Уже при первом размышлении народы должны были бы понять, что правительство учреждено для их благосостояния и спокойствия, что цари созданы для народов, а не народы для царей. Неужели народы никогда не поймут, что бесполезные войны, что роковые победы, купленные ценой их крови и достояния, всегда будут служить лишь к тому, чтобы увековечить их бедствия, истощать их средства, разорять (их? Неужели они никогда не поймут, что земля достаточно велика, чтобы прокормить и содержать своих сынов и сделать их счастливыми, даже более велика, чем нужно для этого, и что честолюбивые государи стремятся к расширению своих владений, нисколько не заботясь о счастьи народов, которыми они управляют? Какую пользу, в самом деле, приносят эти постоянные войны, которые делают: нашу планету местом сплошной бойни, логовищем диких зверей, занимающихся истреблением друг друга? Нации одна за другой стираются с лица земли в результате безумия государей, которые натравливают их друг на друга; народы погибают от ужасных ран, наносимых ими друг другу. Какие плоды пожинают нации в столь короткие промежутки между войнами? В эти промежутки едва успевают зарубцеваться их раны. Достаточная ли гарантия для народов те коварные мирные договоры, которые обман и честолюбие в любой момент готовы нарушить? Когда же, наконец, народам надоест быть игрушкой гнусной политики, которая на каждом шагу приносит их в жертву тщеславным интересам нескольких государей, несправедливых и недобросовестных, никогда и не помышлявших о счастьи своих подданных и делающих весь мир ареной своих необузданных страстей? Неужели народы никогда не освободятся от своих религиозных и политических предрассудков, от религиозного дурмана, которые держат их в цепях еще крепче, чем сила? Неужели народы, в свою очередь, не свяжут руки этим монархам-страшилищам и не помешают им приносить вред? Неужели народы в продолжение целых веков обязаны будут страдать от мимолетных и диких фантазий своих безрассудных правителей и их недостойных слуг, неужели они все еще будут замаливать грехи своих государей и умилостивлять небо за преступления, к которым их воля не причастна? Наконец, неужели они никогда не опомнятся от унижающих предрассудков, отдающих их жизнь, свободу и имущество в руки обожествленных людей и утверждающих, что всевышний сотворил все народы земли только для удовлетворения гордыни, тщеславия я пышности кучки государей, ставших бичами всего остального человечества?
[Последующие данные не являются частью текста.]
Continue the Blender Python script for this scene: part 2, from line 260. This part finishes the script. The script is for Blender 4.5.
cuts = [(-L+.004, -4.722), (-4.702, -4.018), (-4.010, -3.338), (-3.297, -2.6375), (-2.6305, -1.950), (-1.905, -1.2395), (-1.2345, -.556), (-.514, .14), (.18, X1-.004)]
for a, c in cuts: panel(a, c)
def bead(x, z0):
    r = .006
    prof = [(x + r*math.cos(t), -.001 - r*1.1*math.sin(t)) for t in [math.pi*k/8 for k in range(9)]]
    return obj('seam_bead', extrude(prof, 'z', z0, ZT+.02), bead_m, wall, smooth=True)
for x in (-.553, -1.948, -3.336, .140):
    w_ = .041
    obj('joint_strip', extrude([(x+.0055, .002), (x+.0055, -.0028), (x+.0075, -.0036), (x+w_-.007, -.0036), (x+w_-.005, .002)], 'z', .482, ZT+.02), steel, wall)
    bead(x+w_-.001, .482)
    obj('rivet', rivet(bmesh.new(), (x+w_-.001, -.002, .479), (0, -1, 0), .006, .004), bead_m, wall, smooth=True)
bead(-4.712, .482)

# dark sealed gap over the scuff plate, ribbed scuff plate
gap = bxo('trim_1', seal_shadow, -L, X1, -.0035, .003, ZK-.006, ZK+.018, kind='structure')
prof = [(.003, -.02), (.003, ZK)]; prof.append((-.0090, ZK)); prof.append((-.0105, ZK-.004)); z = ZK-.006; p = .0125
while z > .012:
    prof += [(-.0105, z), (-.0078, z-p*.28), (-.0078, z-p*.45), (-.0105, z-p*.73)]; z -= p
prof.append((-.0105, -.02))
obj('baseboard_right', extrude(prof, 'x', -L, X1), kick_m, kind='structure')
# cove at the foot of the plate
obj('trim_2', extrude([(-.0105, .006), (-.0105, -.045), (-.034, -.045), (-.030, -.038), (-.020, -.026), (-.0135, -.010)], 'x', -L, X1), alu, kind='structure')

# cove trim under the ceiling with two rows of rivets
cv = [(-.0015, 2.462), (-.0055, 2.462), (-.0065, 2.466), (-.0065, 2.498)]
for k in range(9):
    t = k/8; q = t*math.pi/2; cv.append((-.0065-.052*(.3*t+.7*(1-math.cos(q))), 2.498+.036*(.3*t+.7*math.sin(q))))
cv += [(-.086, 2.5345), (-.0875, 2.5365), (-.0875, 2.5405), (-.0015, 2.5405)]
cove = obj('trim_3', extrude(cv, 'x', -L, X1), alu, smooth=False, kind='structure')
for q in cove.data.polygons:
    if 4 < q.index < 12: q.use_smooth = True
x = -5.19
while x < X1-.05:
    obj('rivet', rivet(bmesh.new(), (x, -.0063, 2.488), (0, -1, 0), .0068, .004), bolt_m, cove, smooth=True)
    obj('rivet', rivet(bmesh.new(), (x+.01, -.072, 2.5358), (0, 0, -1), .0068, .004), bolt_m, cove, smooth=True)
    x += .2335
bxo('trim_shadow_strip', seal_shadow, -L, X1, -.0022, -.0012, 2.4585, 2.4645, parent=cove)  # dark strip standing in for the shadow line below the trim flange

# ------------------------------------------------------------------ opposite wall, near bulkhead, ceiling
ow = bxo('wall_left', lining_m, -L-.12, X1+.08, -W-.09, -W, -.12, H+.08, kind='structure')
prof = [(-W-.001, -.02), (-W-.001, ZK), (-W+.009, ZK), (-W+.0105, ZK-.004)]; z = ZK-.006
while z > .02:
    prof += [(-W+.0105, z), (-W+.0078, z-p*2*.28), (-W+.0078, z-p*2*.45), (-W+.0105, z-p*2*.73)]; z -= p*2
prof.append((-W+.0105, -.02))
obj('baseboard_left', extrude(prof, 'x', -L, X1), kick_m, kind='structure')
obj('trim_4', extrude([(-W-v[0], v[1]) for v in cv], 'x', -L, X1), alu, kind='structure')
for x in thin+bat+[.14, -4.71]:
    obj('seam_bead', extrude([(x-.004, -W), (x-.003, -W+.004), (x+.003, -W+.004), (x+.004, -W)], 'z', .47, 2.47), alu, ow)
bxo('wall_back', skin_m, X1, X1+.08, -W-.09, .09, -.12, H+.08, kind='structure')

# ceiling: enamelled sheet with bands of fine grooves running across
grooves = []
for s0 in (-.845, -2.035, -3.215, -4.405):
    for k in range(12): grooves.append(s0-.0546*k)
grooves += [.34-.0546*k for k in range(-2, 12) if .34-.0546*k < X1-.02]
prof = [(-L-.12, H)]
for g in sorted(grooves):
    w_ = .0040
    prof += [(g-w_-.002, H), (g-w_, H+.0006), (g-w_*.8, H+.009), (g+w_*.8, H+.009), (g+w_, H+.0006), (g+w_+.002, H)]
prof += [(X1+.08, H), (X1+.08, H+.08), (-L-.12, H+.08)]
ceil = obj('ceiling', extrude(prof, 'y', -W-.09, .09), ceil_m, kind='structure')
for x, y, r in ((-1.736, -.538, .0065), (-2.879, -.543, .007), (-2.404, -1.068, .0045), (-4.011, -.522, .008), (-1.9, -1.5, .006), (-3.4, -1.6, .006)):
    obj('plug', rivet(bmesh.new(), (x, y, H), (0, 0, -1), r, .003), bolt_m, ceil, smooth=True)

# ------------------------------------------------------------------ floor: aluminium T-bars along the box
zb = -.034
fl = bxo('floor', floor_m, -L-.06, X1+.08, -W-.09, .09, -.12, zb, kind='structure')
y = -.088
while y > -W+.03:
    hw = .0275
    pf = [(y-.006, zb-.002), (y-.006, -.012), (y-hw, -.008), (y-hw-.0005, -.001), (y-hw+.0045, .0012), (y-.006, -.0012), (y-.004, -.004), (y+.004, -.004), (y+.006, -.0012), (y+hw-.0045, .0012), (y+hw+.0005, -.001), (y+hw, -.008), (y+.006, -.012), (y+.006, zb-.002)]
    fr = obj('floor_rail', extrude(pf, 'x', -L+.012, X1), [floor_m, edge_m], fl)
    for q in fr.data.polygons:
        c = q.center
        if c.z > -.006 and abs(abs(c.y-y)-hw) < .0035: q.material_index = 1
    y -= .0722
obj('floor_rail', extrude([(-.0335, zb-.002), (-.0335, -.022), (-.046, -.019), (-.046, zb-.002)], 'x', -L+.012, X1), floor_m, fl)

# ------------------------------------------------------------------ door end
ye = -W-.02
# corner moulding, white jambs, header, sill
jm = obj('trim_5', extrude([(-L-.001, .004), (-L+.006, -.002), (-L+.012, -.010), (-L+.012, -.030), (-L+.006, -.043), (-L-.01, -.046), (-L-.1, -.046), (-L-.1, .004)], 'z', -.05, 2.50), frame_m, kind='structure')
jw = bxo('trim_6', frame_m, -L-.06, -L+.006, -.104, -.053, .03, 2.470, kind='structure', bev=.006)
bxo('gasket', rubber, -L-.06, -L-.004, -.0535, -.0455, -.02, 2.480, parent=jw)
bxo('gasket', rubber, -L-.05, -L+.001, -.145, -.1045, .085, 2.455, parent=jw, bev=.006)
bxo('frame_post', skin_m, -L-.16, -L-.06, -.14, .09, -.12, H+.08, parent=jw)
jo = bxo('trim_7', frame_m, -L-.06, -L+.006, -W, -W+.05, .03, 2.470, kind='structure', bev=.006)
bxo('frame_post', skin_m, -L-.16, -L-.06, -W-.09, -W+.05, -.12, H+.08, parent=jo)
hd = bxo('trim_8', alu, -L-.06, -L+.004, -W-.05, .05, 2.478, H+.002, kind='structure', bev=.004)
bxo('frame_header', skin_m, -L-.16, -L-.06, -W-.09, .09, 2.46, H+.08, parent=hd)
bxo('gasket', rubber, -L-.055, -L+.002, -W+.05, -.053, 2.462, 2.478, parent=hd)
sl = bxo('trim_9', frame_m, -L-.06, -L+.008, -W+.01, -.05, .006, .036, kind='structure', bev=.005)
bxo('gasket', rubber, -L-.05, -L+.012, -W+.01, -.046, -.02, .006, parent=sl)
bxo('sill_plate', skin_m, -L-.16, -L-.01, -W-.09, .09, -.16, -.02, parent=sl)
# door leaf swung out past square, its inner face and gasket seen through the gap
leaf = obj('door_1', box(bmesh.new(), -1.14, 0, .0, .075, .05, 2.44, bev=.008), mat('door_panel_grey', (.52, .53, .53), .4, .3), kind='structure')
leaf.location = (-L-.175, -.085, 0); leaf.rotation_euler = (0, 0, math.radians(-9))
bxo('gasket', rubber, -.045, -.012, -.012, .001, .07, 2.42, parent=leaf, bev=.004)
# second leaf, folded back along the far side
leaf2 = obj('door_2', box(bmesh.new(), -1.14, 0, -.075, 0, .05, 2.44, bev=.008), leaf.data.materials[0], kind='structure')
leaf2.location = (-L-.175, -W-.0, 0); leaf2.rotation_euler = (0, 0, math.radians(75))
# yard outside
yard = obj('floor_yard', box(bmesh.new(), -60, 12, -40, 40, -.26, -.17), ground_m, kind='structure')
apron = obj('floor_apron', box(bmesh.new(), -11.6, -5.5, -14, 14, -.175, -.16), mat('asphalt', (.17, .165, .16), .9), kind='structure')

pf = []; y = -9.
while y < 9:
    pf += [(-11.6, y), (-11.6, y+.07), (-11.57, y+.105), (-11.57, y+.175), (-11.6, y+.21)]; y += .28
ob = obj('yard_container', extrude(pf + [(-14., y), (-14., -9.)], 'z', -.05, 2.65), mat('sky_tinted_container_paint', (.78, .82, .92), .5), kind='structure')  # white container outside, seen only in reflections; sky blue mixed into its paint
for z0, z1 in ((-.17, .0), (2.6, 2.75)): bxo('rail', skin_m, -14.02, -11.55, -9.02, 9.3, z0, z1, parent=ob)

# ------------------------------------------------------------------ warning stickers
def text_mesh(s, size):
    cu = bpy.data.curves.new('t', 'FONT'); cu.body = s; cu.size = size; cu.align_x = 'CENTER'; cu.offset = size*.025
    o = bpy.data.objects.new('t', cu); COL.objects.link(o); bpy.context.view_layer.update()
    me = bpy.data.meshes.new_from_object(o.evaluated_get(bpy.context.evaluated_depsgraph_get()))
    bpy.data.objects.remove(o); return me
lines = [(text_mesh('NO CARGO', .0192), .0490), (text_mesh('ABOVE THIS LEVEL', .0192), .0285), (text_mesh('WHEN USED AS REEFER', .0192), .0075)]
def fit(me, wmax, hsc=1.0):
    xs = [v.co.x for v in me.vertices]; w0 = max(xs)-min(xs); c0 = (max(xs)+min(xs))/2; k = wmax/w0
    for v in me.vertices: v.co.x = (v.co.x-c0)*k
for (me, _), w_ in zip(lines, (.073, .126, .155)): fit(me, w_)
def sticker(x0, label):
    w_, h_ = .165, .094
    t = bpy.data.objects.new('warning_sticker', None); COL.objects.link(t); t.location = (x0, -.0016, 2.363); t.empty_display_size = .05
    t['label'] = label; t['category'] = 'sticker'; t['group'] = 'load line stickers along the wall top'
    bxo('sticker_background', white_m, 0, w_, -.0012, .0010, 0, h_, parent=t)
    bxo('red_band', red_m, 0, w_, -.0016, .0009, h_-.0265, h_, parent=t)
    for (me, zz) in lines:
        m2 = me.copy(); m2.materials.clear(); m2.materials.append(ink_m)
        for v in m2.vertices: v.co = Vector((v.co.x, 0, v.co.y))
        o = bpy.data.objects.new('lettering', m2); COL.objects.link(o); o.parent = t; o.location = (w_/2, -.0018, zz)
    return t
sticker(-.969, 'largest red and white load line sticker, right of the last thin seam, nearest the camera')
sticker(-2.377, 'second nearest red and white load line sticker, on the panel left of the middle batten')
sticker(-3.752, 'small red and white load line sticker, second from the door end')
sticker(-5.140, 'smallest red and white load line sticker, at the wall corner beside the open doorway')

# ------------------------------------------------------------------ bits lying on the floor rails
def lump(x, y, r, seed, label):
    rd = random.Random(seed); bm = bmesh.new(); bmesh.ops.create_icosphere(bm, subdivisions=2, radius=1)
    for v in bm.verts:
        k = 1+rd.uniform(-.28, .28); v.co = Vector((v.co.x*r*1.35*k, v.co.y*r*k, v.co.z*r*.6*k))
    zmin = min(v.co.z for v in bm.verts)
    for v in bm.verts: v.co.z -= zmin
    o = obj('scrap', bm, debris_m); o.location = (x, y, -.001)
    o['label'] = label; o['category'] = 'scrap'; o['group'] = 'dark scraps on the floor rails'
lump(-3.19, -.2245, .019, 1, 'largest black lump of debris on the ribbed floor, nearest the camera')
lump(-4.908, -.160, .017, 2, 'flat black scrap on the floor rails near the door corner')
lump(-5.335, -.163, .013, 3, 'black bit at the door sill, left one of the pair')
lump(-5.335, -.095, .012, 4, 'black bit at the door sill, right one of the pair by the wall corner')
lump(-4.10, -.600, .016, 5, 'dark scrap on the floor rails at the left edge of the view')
Бели бы сами государи запрашивали природу и свои истинные интересы, если бы они очнулись от опьянения, в которое приводит их фимиам, воскуриваемый им служителями суеверия, разум показал бы им, что они — люди, подчиненные великому целому, которым они управляют, что они заинтересованы в благе этого целого, что народы поручили им действовать для их, народов, счастья и безопасности, блюсти их нужды, объединять их силы и что государи почитаются и награждаются по этим заслугам и теряют все свои права, если не выполняют своих обязательств. Они узнали бы, что являются служителями и руководителями народов, а не подобием божества. Они поняли бы, что власть, основанная на согласии народов, на их привязанности, на их настоящих интересах, гораздо прочнее власти, опирающейся на иллюзорные притязания. Они нашли бы, что истинная слава состоит в том, чтобы сделать людей счастливыми, истинное могущество — в том, чтобы объединять их желания и интересы, истинное величие — в деятельности, таланте и добродетели. Все показало бы им, что справедливость, это — барьер, одинаково защищающий подданного и государя; что согласно этой справедливости люди должны быть свободны, но не распущены; что только свобода может воспитать благородных граждан, что истина делает их разумными, воспитание — добродетельными, что закон должен предупреждать преступления, что награды должны помочь выявлять таланты, что король могущественен только тогда, когда стоит во главе благородного и удовлетворенного народа.

Наконец, если бы государи вместо того, чтобы спрашивать попов, которые их обманывают, обращались к своему разуму, они поняли бы: для того, чтобы родина была дорога своим сынам, она должна доставлять им счастье; для того, чтобы государя уважали, он должен быть полезным и справедливым; для того, чтобы власть любили, она должна быть благодетельной.